>>>>
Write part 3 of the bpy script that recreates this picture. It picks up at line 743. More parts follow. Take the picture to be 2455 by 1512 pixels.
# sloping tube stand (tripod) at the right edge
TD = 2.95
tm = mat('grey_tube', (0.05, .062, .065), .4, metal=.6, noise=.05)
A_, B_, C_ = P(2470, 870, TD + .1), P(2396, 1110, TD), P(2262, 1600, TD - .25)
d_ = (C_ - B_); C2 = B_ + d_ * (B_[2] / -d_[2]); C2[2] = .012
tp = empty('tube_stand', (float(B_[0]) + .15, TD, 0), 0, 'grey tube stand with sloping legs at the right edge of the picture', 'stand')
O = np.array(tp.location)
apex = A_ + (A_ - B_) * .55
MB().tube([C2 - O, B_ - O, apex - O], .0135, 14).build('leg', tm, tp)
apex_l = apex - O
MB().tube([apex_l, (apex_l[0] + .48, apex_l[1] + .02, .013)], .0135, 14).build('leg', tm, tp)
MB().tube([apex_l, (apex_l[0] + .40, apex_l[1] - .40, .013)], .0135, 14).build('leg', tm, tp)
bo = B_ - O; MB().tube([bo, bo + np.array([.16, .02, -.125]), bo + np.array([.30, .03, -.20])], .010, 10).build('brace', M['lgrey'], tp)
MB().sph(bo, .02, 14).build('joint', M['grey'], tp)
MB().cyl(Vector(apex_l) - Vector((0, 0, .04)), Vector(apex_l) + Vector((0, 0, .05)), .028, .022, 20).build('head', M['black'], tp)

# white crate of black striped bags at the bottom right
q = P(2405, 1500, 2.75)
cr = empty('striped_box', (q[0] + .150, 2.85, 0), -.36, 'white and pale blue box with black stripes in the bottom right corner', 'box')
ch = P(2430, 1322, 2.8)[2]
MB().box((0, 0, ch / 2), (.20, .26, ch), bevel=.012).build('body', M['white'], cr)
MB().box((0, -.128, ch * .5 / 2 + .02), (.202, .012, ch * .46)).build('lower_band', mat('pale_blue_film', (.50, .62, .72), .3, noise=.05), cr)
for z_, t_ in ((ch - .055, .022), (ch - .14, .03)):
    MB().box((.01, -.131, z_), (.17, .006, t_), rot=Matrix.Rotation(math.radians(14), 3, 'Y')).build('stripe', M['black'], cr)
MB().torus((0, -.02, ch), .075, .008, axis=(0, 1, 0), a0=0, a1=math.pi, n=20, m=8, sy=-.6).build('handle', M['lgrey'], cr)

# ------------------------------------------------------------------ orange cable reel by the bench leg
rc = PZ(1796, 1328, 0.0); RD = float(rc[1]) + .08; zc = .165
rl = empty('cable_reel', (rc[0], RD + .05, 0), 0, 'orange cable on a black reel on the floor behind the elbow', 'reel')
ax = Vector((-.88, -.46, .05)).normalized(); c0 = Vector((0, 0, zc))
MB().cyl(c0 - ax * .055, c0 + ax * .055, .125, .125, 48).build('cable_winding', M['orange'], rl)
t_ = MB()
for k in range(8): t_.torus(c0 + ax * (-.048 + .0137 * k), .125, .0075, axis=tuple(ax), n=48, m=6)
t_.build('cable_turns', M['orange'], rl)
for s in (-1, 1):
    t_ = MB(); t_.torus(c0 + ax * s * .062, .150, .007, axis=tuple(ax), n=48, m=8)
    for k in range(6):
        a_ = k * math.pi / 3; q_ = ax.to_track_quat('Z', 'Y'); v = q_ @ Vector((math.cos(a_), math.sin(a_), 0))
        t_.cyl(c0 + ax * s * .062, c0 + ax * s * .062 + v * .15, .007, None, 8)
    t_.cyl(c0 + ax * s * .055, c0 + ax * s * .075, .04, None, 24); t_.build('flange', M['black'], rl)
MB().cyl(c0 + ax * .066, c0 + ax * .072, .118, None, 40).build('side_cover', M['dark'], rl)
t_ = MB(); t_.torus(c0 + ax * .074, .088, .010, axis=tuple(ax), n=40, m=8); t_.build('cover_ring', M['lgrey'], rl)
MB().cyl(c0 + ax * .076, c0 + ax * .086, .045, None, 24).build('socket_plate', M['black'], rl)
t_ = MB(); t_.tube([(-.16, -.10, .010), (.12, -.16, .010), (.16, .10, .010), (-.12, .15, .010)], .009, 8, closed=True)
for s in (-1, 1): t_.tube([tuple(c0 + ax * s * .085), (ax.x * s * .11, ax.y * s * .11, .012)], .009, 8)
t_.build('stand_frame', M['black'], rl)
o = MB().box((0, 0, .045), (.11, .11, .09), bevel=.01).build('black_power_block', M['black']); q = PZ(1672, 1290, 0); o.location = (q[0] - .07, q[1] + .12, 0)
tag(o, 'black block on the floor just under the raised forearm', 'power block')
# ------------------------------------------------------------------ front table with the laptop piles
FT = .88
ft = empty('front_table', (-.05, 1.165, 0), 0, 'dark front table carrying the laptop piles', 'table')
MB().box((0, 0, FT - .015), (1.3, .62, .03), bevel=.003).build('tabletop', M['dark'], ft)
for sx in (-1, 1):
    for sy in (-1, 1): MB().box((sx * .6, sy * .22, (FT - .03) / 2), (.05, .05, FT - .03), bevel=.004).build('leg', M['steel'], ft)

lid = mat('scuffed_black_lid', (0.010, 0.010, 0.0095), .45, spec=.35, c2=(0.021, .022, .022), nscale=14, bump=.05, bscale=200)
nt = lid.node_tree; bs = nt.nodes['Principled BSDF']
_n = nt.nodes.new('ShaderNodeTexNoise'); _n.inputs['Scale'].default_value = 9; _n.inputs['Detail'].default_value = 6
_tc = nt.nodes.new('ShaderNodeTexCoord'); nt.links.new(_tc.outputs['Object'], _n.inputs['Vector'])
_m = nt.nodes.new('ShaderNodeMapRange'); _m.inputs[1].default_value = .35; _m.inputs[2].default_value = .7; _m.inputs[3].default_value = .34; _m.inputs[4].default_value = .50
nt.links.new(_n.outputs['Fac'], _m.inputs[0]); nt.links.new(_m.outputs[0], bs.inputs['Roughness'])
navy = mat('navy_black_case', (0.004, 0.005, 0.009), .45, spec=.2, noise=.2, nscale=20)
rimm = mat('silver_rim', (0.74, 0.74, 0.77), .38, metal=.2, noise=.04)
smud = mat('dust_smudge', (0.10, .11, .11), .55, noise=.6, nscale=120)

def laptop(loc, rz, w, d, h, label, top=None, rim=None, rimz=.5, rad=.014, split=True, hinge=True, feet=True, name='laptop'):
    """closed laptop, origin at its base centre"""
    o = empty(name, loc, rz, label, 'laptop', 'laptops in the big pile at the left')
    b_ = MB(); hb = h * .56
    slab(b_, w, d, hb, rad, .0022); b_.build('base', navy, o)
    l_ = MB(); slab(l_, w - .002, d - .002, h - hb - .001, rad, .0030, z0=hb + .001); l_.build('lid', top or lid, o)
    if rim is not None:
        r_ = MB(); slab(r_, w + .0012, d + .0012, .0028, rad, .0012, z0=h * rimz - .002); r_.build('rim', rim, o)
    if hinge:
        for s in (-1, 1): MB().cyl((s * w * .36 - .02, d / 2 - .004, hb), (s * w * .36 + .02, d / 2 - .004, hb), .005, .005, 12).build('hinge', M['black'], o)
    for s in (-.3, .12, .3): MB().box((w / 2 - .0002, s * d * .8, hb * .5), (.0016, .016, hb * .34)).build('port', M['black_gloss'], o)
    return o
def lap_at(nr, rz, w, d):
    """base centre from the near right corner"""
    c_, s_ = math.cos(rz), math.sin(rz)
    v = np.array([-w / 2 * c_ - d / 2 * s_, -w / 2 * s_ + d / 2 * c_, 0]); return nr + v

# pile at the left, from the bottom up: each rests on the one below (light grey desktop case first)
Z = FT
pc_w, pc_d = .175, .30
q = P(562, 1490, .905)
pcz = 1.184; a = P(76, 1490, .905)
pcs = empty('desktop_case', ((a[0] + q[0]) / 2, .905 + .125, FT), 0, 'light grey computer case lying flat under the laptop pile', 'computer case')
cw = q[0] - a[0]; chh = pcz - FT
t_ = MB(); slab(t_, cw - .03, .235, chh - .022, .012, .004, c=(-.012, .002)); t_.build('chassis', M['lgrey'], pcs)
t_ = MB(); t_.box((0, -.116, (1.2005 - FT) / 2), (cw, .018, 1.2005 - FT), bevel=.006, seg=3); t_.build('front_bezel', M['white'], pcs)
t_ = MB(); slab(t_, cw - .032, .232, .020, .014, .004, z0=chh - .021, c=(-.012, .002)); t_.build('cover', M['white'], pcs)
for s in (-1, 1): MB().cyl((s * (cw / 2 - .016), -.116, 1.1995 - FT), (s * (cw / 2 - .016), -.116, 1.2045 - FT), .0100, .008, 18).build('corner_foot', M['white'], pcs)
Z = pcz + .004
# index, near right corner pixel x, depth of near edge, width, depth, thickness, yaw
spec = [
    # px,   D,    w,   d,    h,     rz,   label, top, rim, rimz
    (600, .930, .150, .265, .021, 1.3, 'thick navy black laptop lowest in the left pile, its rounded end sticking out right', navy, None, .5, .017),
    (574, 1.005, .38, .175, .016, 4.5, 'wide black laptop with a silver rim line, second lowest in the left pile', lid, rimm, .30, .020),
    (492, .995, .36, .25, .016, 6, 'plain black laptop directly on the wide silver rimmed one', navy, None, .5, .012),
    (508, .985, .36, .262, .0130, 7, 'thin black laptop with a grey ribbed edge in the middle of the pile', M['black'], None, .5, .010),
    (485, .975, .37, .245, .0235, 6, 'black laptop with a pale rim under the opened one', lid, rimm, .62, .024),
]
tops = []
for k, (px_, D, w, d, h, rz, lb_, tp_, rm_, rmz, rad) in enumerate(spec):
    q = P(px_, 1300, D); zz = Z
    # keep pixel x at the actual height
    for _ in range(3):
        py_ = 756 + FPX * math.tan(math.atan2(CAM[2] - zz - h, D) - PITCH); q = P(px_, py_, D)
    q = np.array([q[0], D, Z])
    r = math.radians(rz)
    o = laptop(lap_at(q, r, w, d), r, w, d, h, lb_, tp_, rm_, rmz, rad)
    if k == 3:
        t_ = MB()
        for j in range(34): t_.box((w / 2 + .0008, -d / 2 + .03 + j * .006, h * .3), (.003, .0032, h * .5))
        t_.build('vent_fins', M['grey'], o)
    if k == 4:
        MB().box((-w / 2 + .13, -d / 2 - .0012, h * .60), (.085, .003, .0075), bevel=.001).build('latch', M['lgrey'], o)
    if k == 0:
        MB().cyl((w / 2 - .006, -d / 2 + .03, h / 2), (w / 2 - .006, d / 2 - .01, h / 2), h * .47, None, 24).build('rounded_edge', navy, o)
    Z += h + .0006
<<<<
>>>>
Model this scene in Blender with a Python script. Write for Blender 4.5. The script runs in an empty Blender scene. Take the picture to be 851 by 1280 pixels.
<<<<
Using the listing above, pick out each line that contains the word "Write", then copy it.

Write part 3 of the bpy script that recreates this picture. It picks up at line 743. More parts follow. Take the picture to be 2455 by 1512 pixels.
Model this scene in Blender with a Python script. Write for Blender 4.5. The script runs in an empty Blender scene. Take the picture to be 851 by 1280 pixels.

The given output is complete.